Discussion in 'Journalism topics only' started by Peytons place, Jun 16, 2006.

  1. Peytons place

    Peytons place Member

    I freind of mine recently started working at a weekly, suburban newspaper and said the paper commonly sells articles. They also will do articles on businesses, people, etc., if that person/business buys ads for the paper. Personally, I'm a little put off by this as I have always thought it was important not to let advertisers dictate newspaper content. And selling articles, written as actual newspaper articles, bothers me. Am I alone on this? Is this common practice at a weekly? I know there may be a different standard because it's a community paper and there are pictures of little league players and freelance columns about gardens, but they also try to do real news stories as well. Anyone ever come across this kind of thing before?
     
  2. Pilot

    Pilot Well-Known Member

    Not at my weekly.

    Of course we barely sell any ads anyway so maybe we should try it. Really though, we don't do any of that crap. We have the garden column, the local-guy movie reviews and the old-lady report from the nursing home (talk about a space-killer). We also have plenty of "Jimbo goes to Podunk Junior College to play ping pong" and "Timmy's team got 5th in the baseball tourney" photos.

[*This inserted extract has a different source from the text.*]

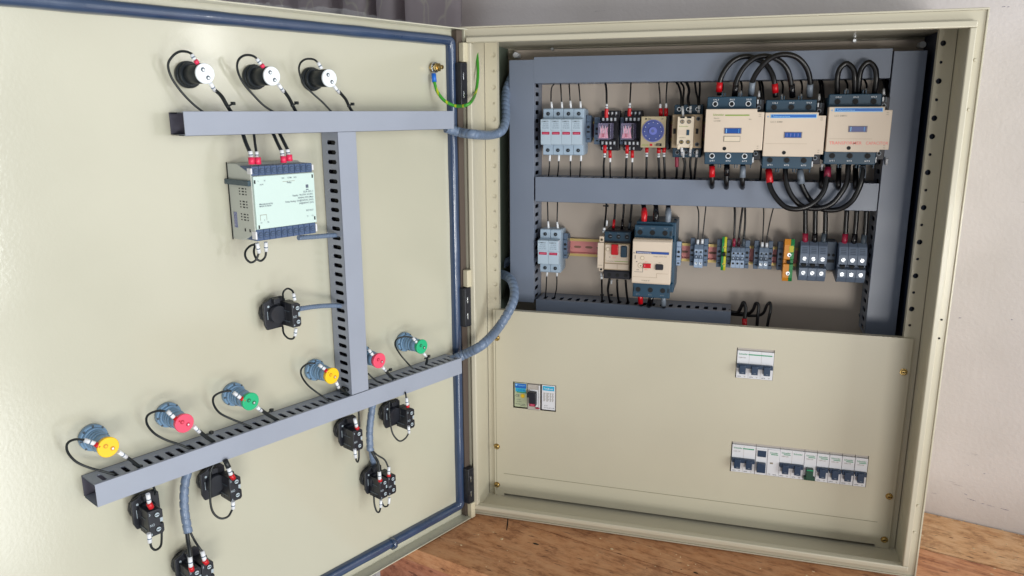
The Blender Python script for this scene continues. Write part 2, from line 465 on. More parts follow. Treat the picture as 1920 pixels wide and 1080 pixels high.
# table : boards run along the wall
tb = thing('wooden_table', 'worn reddish brown wooden table top with paler boards along the wall', 'table', WALL, (-300, -265, -22))
edges = [(-3, -126, 'woodpale'), (-129.5, -231, 'woodpink'), (-234, -380, 'woodred'), (-381.8, -531, 'woodred')]
q = MB(); q.box(-1498, 898, -520, -5, -44, -24.6, 'darkgap'); q.build('board_bearer', tb)
for a, b, mm in edges:
    q = MB(); q.box(-1500, 900, b, a, -46, -22.3, mm, bev=.8); q.build('table_board', tb)
q = MB(); q.box(-1500, 900, -530, -524, -66, -46.5, 'woodedge'); q.build('table_edging', tb)
q = MB(); q.box(-760, 900, -518, -496, -130, -66.5, 'woodedge', bev=.8); q.box(-1500, -800, -518, -496, -130, -66.5, 'woodedge', bev=.8); q.build('apron', tb)
q = MB(); q.box(-798, -786, -512, -500, -600, -67, 'steel', bev=1); q.build('leg', tb)
q = MB()
# board end joint, a nail and knots
q.prism([(-598, -378), (-596.6, -378), (-586, -396), (-578.6, -412), (-580, -412), (-588, -397)], 'z', -22.3, -22.1, 'darkgap'); q.build('board_joint', tb)
for kx, ky, ra, rb in ((-519, -422.5, 5.2, 2.2), (-279, -369.3, 3.6, 1.8), (-300, -372, 1.1, .9), (-430, -470, 1.4, 1.0), (-345, -395, 1.0, .8), (40, -70, 3.2, 1.2), (86, -92, 2.4, .9), (62, -58, 4.5, .9)):
    q = MB(); q.prism([(kx + ra * math.cos(i * PI / 6) * (1 + .15 * math.sin(i * 2.3)), ky + rb * math.sin(i * PI / 6)) for i in range(12)], 'z', -22.35, -22.15, 'darkgap' if kx < 0 else 'knot'); q.build('knot_hole', tb)
q = MB()
rnd = random.Random(3)
for k in range(420):
    s = -950 + 1500 * rnd.random(); t = -rnd.random() ** 1.2 * 525
    X = 723 + s * .9659 + t * .2588; Y = 223 - s * .2588 + t * .9659
    if -25 < X < 670 and Y > -4: continue
    if rnd.random() < .12 and s > -260: t = -rnd.uniform(3, 9)
    r = rnd.uniform(.5, 1.7) * (1.5 if k % 9 == 0 else 1); a = rnd.random() * PI
    pts = [(s + r * math.cos(a + i * 2 * PI / 5) * rnd.uniform(.6, 1.6), t + r * math.sin(a + i * 2 * PI / 5) * rnd.uniform(.3, 1)) for i in range(5)]
    q.prism(pts, 'z', -22.25, -22.2 + rnd.uniform(.3, 1.1), 'chip')  if len(pts) > 2 else None

o = q.build('wood_shavings', None, WALL, (-300, -265, -22)); tag(o, 'tiny pale wood shavings scattered over the table', 'shavings', kind='stuff')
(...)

    But we don't sell articles and I've never heard of anyone writing something a certain way or doing something to please an advertiser.
     
  3. Tierra

    Tierra New Member

    When an ad rep thinks s/he's got a good lead on a story, s/he goes to the ad department head, who takes the ad rep's name off the e-mail and tells us we should cover it.. IF we find it interesting. There's been no pressure at all to "get a story in."

    If ad reps need our help to sell ads, then they need to find a new job.

    Now, if I assign a story on a significant business coming to my area, and a couple weeks later I see a half-page ad by them on my dummies, I'm not going to complain. But I'm not assigning those to get advertising, I'm assigning those because they're noteworthy.
     
  4. JR

    JR Well-Known Member

    Bingo.

    I worked on a high end gardening magazine in one of my former lives and editorial wouldn't even tell the sales people the content of the upcoming issue. We sold the magazine on its quality. Never a problem.

    BTW, selling ad space in a magazine is boring as batshit.